=== WHAT YOU NEED TO DO ===
Single out the lines of the material that contain "Python" and copy them.

=== RECORDS FOR THE TASK ===
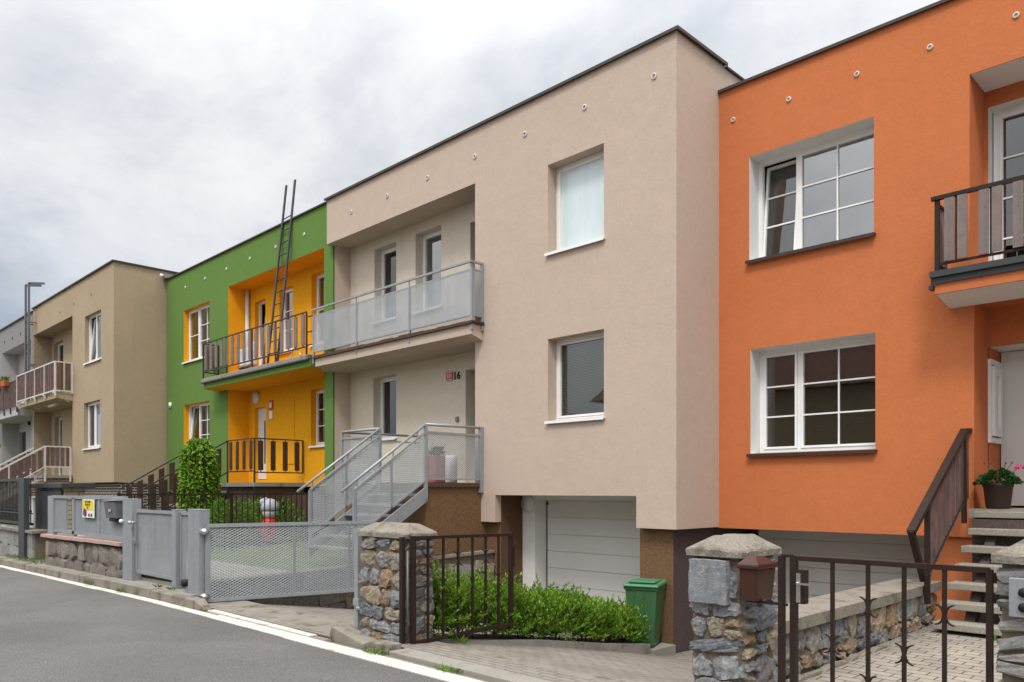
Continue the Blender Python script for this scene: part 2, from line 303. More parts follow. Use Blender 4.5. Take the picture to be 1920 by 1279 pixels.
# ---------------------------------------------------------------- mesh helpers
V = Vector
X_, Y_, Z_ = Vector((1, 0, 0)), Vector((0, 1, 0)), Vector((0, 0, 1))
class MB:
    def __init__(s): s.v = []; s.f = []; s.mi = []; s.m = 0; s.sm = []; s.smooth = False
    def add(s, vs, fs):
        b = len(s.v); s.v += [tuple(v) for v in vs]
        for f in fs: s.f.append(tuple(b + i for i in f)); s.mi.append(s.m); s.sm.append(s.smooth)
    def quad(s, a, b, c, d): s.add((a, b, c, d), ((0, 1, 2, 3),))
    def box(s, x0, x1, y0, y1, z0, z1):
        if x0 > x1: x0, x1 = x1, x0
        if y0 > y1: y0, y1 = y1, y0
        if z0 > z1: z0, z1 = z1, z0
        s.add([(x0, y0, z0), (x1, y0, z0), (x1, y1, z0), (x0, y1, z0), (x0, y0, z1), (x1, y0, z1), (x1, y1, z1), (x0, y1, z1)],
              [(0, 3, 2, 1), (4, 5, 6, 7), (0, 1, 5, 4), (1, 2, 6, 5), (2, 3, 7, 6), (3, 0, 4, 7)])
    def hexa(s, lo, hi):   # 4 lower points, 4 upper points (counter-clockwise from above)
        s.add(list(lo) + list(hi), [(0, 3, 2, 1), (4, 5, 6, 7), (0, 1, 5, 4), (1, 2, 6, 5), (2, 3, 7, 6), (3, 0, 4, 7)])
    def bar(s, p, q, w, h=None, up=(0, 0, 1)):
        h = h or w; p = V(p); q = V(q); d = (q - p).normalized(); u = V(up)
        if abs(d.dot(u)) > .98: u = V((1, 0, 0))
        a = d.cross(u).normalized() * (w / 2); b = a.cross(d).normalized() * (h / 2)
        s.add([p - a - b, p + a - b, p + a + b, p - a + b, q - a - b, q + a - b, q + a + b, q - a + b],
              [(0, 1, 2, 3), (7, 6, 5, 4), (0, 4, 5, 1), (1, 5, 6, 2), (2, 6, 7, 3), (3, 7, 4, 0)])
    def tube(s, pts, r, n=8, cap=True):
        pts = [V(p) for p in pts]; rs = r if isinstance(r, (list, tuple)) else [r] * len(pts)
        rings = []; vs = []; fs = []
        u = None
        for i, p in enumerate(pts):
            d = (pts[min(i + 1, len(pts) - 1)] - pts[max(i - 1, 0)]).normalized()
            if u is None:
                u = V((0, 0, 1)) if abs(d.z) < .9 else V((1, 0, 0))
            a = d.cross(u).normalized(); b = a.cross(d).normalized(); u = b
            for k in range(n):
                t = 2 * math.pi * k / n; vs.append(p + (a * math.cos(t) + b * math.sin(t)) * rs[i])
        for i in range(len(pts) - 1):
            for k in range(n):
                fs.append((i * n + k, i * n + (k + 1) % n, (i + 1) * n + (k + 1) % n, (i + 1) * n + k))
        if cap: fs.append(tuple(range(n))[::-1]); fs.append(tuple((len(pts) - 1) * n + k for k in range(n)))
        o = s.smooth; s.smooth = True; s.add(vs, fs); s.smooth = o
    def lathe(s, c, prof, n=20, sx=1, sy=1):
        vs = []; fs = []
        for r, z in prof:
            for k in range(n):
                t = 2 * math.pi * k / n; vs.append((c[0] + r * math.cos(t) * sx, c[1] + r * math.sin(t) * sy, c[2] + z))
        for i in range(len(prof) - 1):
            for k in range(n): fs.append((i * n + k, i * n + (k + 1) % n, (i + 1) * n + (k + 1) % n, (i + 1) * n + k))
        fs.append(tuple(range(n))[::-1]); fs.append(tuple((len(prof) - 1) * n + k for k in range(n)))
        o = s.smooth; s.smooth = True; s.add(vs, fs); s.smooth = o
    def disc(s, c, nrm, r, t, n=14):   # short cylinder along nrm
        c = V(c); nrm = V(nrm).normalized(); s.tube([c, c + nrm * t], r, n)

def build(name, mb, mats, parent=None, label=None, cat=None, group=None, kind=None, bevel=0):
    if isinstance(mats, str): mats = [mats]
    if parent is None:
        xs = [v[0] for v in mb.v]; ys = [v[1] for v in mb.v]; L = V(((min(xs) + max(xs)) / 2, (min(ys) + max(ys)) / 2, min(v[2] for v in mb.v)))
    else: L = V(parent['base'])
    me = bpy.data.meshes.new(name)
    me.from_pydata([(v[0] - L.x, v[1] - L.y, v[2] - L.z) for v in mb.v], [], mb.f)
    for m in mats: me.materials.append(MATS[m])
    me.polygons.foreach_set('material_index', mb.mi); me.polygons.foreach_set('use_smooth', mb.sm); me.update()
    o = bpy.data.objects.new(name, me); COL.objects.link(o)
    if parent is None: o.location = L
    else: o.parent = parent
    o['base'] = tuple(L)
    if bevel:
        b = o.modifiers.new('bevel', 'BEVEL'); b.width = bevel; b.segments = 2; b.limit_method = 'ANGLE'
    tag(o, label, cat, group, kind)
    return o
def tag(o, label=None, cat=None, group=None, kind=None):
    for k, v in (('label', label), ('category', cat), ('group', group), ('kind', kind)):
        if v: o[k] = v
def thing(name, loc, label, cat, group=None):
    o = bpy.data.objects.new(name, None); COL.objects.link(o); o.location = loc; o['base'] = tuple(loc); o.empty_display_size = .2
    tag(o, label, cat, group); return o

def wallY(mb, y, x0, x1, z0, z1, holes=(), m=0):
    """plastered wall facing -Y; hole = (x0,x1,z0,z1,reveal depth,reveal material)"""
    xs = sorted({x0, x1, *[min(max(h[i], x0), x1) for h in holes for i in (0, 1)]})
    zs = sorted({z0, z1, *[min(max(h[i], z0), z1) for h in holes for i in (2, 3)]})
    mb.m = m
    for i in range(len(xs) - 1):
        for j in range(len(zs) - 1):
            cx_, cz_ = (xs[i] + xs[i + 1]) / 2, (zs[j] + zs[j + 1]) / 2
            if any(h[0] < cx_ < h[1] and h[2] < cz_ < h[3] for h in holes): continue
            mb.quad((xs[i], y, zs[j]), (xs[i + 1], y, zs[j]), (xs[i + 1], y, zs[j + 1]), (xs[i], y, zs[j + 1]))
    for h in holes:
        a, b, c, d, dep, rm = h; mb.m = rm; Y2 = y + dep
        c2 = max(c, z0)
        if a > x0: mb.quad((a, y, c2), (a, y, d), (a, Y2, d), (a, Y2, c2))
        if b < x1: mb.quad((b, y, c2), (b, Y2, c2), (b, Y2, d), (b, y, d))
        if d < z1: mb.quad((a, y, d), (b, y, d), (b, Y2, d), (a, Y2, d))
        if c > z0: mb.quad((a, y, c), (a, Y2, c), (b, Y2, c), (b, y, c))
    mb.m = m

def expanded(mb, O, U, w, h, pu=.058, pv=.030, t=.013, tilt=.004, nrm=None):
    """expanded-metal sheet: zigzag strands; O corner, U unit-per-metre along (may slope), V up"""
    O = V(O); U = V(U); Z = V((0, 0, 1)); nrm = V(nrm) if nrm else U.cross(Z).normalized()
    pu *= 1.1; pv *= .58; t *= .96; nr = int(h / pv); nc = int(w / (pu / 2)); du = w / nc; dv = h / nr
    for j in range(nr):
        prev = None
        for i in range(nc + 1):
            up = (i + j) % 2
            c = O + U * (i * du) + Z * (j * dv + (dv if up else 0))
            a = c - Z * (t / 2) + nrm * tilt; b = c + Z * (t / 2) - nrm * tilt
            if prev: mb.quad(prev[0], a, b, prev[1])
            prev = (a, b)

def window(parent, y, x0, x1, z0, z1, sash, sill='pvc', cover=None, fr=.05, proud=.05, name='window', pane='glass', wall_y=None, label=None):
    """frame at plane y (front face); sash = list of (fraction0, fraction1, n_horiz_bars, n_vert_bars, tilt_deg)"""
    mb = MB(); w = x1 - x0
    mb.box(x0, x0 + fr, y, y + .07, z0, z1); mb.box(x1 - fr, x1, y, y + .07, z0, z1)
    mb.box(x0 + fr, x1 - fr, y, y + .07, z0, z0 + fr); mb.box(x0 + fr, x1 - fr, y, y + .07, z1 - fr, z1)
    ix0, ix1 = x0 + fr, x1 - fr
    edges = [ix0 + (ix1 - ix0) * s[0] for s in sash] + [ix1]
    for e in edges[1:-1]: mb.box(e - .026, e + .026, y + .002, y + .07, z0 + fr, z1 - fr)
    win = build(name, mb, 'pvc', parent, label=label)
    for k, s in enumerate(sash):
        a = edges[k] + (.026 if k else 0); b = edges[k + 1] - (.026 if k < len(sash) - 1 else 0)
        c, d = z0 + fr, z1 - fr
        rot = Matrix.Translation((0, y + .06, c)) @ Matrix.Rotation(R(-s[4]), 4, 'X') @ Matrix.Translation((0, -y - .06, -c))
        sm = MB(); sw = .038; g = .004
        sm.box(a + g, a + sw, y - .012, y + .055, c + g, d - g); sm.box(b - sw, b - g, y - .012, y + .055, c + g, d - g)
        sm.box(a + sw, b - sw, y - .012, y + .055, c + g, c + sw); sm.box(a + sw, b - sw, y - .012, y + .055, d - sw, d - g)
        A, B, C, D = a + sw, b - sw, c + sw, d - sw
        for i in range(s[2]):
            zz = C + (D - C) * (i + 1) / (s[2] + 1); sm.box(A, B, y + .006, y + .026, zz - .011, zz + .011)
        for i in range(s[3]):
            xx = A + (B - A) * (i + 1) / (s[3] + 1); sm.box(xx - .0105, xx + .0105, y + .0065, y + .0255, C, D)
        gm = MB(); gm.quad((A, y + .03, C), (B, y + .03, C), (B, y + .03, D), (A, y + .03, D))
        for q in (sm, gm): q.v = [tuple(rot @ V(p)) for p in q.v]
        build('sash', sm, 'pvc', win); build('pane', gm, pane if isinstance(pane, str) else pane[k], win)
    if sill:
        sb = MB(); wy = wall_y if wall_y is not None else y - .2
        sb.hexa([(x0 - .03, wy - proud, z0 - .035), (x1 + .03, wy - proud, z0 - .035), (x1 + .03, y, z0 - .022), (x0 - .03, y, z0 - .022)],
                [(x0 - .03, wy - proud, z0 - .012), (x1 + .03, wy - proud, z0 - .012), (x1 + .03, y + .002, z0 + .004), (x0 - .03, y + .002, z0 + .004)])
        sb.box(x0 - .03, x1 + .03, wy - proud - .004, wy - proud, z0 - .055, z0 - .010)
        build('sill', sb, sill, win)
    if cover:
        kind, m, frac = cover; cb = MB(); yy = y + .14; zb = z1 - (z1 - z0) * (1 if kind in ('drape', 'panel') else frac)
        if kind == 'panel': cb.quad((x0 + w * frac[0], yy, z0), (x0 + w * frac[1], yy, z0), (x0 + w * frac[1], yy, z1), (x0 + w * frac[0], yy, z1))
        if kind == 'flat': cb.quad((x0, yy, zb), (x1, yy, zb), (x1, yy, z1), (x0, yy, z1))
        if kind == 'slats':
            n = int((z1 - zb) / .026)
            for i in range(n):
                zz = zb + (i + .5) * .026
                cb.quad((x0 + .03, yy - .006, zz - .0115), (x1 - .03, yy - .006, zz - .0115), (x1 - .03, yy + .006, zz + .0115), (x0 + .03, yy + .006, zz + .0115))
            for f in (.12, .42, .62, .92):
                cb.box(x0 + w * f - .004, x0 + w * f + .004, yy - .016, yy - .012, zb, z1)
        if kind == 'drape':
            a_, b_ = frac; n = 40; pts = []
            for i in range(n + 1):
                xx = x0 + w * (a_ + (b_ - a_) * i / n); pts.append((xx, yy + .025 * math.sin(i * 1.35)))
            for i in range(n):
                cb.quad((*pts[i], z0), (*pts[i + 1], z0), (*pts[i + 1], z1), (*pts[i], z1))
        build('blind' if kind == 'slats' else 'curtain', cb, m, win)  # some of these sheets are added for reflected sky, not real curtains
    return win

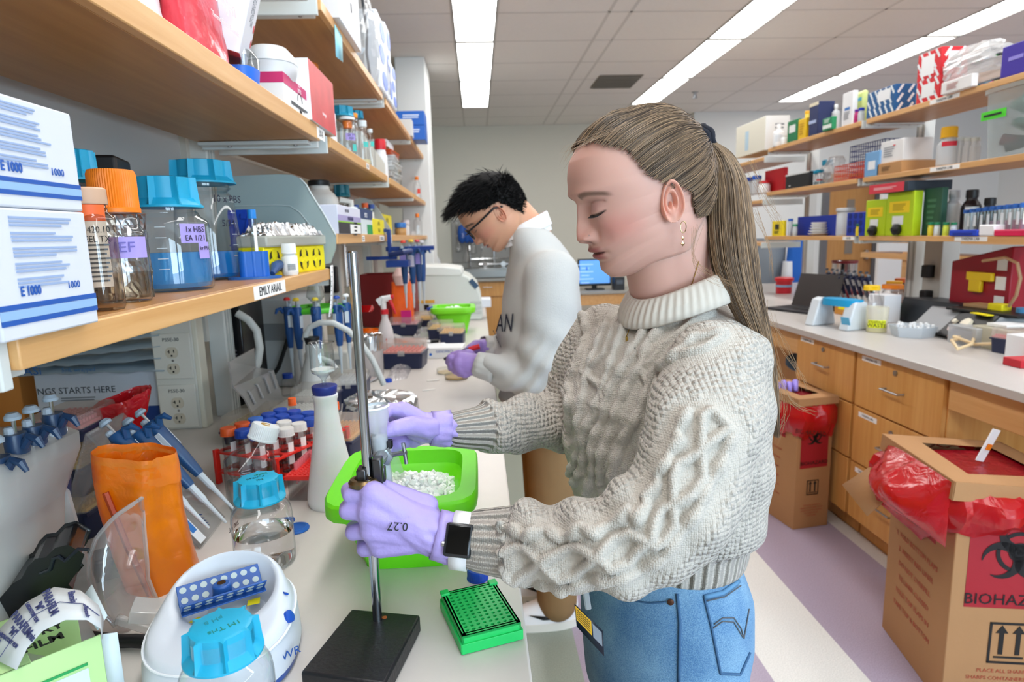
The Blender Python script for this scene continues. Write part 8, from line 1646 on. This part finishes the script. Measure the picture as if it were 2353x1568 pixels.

=== ANSWER IN FULL ===
Continue the Blender Python script for this scene: part 2, from line 303. More parts follow. Use Blender 4.5. Take the picture to be 1920 by 1279 pixels.
The Blender Python script for this scene continues. Write part 8, from line 1646 on. This part finishes the script. Measure the picture as if it were 2353x1568 pixels.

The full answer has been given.